The pursuit of those legends is a major storyline for the forseeable future, but is still far off as the women’s World Cup visits the U.S. this weekend for the only time this season. Killington, Vermont, hosts a giant slalom on Saturday and a slalom on Sunday (12:30 p.m. ET each day, NBC and Peacock).
What’s current is that Shiffrin is back on top in her trademark event after finishing last season with her worst string of slalom results since her rookie season (a DNF at the Olympics, then ninth- and eighth-place finishes in the last two World Cup slaloms).
Shiffrin stresses before every fall that she doesn’t know where she stacks up until everybody starts racing. The preseason prep period can last months and include training on three continents. So much can change for every elite skier from year to year, yet somehow Shiffrin has managed to win at least two races in 11 consecutive seasons (tying a record).

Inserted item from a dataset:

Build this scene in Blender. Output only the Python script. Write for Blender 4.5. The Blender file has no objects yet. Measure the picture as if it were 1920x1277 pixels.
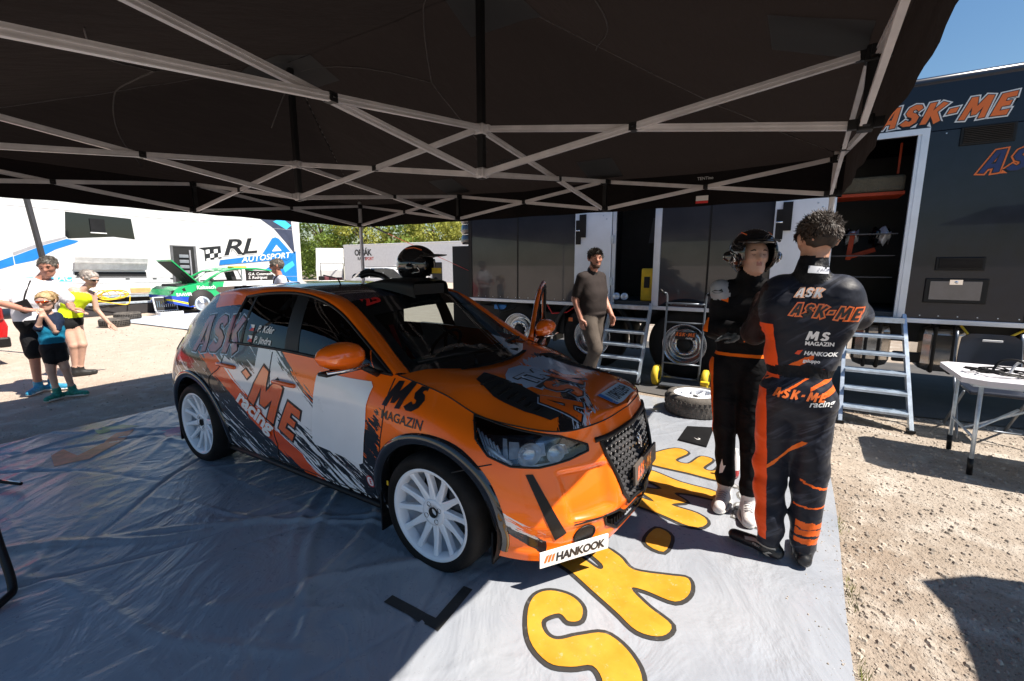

What’s different about this year? Flying. A lack of it.
Shiffrin decided to stay in Europe rather than go back home to Colorado after the Oct. 22 season-opening giant slalom in Soelden, Austria was canceled due to rain and snowfall. It’s the second time in her career — and first time in many years — that Shiffrin didn’t cross the Atlantic between Soelden and Levi, races always separated by three or four weeks.

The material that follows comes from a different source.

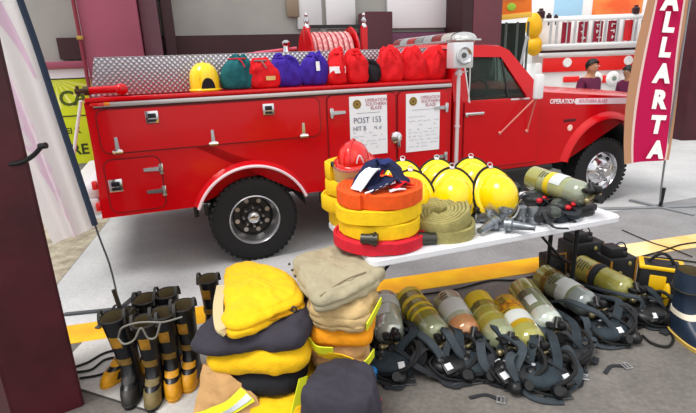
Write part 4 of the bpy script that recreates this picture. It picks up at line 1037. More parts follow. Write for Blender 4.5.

“Not try and battle the jet lag so many times in a row,” she reasoned.
So she arrived in Levi — 110 miles inside the Arctic Circle — earlier than usual. It paid off with those wins over fields that included Slovakian Petra Vlhova, who last season not only won the Olympic slalom, but also the season-long World Cup slalom discipline title to firmly supplant Shiffrin as the world’s best in the event after a years-long rivalry.
“The last years I’ve been really chasing and trying to get back and trying to just kind of stay with it,” Shiffrin said after Sunday’s victory, which included what she called maybe her best run ever in Levi, where she owns six victories. “I’ve won some races, but it’s always like, oh, I was just lucky to be here now. This is a little different this year. I’ve been working very hard, my whole team, over the summer to try to get my highest level a little bit higher. I think these races showed that it’s there.”
There are other factors. Shiffrin said her back is healthy after it curtailed training at the start of the last two seasons. She has two new ski technicians. Who knows how things have changed for Vlhova after dethroning Shiffrin and winning Olympic gold.
Now Shiffrin heads to Killington, where she has finishes of second, third, fourth and fifth in giant slaloms. She has won all five World Cup slaloms held there. If she makes it six in a row, it will be her 50th career World Cup slalom victory and another sign that last season is truly in the past.
By otherwise staying in Europe through this fall and winter, it’ll be the closest she feels to being at home.
“This expectation just builds and builds, and I think I’ll feel some pressure,” in Killington, she said on ORF in Levi on Sunday. “When you win, that actually only gets harder.”